Wisdom without control The Mover, July 2017, page 4. David Wilson (65¼) Smallmove Removals & Storage

I read with amazement your piece on retirement, July 2017, just eight weeks after my 65th birthday. I could be the dad who you referred to. The one who bought a van thirty
years ago to top up the factory night shift wages to pay the mortgage. With assistance from my wife who was at home bringing up our three future porters, she’d answer the
phone and book in the work (no mobiles in those days, I’d get home from van and man work only to be turned around and sent back out again). Later she’d be in charge of
packing, I’d quit the night-shift and our three boys joined me during school holidays. No bloke could ask for better. Working, playing and socialising with his sons and wife.

As years went by two of our sons escaped the moving business and started successful businesses in other fields. Our youngest was sent off with pen and paper to gain his
Transport Manager’s CPC and so we carried on through the ups and downs of the job, just a small family business, until now.

I should have heard the alarm bells, but I missed them. You see, I felt smug in the knowledge that almost 80% of our work by now was coming from recommends. I was able to cut the huge advertising costs of directories, local papers, and other publications.
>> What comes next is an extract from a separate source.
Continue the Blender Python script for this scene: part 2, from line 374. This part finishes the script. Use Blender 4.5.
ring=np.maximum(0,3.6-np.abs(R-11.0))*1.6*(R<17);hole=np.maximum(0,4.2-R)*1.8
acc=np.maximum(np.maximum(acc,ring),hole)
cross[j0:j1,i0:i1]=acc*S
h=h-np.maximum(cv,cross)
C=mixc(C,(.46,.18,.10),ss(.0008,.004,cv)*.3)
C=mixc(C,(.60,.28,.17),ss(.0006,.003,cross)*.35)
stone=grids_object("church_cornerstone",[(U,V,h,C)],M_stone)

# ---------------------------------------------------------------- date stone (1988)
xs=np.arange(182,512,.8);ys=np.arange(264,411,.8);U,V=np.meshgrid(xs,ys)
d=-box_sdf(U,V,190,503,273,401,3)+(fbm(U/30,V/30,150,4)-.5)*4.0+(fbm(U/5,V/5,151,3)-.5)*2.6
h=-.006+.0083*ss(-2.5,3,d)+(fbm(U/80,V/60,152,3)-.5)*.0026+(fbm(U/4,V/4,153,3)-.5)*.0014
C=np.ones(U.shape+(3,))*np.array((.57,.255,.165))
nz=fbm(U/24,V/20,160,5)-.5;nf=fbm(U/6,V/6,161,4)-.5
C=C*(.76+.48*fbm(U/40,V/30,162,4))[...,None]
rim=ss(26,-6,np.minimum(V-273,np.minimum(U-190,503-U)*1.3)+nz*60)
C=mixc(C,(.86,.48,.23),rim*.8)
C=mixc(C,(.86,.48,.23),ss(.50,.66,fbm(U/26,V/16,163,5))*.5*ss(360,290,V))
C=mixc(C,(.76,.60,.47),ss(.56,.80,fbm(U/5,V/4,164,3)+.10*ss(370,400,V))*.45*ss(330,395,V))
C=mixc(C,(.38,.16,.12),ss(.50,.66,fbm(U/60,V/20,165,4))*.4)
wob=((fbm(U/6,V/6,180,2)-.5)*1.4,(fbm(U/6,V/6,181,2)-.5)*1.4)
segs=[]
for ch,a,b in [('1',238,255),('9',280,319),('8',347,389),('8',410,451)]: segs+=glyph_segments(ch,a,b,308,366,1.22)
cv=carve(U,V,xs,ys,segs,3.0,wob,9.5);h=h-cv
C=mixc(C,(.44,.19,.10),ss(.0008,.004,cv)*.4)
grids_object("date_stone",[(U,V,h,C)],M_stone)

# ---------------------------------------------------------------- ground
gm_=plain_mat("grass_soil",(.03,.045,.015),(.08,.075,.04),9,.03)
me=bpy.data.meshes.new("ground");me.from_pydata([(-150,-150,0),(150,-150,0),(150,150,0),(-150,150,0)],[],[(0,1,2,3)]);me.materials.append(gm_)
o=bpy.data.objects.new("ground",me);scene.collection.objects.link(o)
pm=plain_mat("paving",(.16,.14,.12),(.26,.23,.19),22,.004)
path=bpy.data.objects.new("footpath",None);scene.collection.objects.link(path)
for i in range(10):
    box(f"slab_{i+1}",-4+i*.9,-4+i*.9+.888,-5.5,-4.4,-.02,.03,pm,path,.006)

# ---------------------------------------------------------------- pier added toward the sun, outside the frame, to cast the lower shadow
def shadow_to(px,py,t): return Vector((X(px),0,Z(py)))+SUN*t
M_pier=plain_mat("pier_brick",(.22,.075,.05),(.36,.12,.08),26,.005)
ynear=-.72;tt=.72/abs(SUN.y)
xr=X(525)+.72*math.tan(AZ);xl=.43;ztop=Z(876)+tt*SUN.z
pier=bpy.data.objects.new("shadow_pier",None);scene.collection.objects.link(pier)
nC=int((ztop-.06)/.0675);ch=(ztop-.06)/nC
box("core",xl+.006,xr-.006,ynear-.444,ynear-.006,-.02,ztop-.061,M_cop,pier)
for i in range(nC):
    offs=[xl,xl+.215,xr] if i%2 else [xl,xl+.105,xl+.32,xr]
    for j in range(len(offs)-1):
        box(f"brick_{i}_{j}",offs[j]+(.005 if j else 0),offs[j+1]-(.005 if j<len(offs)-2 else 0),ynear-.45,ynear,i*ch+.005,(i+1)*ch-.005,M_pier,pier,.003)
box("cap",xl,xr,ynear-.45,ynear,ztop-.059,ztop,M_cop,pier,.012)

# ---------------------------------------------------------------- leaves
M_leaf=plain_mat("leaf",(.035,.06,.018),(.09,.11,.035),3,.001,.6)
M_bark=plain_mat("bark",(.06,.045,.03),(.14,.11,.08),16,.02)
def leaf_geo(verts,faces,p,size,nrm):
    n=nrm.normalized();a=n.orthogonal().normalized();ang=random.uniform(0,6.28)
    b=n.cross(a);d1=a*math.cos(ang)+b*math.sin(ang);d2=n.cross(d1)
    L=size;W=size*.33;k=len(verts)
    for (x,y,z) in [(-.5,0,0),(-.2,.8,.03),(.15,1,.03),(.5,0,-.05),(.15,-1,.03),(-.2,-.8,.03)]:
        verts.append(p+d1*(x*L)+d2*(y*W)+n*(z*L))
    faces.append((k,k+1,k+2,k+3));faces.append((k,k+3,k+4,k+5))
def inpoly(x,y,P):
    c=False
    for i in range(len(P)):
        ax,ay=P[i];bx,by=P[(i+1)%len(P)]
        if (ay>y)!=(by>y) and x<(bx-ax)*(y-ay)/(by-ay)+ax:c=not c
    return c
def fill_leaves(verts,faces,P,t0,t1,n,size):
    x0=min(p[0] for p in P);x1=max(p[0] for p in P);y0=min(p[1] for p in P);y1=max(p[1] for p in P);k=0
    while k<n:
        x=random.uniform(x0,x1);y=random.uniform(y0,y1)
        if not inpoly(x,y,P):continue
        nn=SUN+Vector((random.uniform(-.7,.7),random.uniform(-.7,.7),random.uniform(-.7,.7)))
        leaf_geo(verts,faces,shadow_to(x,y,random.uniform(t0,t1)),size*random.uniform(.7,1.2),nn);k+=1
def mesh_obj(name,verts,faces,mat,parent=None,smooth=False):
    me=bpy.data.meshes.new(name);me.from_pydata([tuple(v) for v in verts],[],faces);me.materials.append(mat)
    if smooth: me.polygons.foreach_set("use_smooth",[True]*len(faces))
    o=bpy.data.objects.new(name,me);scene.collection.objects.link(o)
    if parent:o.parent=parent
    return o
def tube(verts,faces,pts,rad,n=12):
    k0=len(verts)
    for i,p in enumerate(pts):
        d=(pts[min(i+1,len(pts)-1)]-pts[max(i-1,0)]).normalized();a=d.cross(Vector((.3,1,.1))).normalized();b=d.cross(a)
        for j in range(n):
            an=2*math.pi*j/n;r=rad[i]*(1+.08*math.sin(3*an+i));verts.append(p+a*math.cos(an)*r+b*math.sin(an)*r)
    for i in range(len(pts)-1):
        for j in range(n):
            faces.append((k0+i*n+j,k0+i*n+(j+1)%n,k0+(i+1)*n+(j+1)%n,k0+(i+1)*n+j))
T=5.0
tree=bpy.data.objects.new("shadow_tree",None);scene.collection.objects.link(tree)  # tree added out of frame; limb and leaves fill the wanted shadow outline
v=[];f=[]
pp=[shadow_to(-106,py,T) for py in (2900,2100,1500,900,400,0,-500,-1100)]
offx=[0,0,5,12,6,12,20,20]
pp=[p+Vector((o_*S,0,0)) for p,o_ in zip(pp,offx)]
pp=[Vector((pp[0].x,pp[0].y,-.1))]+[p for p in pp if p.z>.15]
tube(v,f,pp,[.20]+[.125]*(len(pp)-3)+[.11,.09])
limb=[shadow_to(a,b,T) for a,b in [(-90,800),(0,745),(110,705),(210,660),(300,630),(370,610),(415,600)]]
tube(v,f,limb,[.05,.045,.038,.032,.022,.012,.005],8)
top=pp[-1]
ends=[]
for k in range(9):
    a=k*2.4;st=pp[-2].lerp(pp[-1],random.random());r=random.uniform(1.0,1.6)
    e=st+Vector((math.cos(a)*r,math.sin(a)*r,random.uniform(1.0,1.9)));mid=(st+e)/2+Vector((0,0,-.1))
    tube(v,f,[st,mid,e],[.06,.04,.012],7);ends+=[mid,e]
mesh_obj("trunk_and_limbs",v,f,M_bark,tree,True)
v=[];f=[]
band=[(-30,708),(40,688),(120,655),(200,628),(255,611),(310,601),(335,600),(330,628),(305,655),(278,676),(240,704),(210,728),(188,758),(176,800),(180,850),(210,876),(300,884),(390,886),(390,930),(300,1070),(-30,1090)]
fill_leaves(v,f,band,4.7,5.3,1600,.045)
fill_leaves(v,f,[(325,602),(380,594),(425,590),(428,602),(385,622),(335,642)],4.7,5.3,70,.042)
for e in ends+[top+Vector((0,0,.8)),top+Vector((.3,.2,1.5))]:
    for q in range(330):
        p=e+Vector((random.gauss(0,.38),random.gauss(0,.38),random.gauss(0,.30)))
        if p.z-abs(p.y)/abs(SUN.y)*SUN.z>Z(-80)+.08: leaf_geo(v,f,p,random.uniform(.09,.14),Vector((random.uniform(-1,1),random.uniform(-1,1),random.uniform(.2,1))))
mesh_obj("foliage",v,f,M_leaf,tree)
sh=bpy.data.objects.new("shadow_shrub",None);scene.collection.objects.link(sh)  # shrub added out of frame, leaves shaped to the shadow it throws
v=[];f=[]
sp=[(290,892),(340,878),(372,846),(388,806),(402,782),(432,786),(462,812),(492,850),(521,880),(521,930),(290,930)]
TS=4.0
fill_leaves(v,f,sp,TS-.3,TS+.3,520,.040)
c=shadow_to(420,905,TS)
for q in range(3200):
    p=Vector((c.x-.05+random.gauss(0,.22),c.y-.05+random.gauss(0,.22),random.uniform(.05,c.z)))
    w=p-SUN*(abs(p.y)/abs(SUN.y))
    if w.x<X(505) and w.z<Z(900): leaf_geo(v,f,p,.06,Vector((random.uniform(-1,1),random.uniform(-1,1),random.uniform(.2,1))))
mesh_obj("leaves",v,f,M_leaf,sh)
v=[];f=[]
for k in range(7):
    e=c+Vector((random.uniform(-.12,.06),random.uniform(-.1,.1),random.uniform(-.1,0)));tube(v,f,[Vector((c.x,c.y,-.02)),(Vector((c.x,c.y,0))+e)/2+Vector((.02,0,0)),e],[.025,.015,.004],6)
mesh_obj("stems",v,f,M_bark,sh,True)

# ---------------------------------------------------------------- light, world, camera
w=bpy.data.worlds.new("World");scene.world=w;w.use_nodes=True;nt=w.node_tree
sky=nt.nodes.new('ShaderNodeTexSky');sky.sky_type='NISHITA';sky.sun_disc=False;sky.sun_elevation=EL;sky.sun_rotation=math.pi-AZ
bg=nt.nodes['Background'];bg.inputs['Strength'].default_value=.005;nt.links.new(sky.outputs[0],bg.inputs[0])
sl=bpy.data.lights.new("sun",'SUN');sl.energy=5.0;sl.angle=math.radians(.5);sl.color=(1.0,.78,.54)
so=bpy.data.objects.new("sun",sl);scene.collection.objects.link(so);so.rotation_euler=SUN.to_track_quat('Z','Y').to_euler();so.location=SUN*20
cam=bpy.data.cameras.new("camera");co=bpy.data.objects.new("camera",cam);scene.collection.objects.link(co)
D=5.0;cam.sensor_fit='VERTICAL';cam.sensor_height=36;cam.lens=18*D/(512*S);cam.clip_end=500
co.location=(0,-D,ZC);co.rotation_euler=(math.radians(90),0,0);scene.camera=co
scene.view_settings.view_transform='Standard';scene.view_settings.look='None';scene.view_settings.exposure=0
They were old hat by then, not many people used them to find local trades and at best they only just covered their own cost. So, what can be wrong if our work comes in for free? Recommends are good aren’t they?

People only move every few years on average. People will soon forget who moved them. My staff can be the best ever but they’ll be forgotten in the grand scheme of things. If so much work came from recommends it follows that we were not picking
up much in the way of new enquiries.Therein lies the problem. I hadn’t replaced our old-style advertising with something up-to-date. I don’t know how to handle social media, I
don’t know how to use the Internet to our advantage. The business has hit a brick wall and is in rapid decline thanks to technology.

My sons and staff have become thoroughly disheartened with the reduction in enquiries and work. While they are there without fail to give an outstanding quality service,
they don’t foresee the business making a Phoenix-like recovery with themselves being dropped in at the deep end to sort the mess out. They have no interest in taking over.

I’ll keep working with them until they say enough is enough, then the business will close. I’ll keep the self storage and a Luton van for my pension. There’s not enough of the removals side of the business to offer for sale.

So, what’s the lesson to be learned? Hindsight and you Steve tell me I should have involved the lads and technology years ago. I didn’t realise I needed their input. They should have been in control and ready to take over a thriving business. I shouldn’t have been there doing everything for them, so much so that they only needed to turn up for
work, give a 100% sterling service and go home again.

In short, dads, by all means be their boss, their mate and their dad but don’t mother them.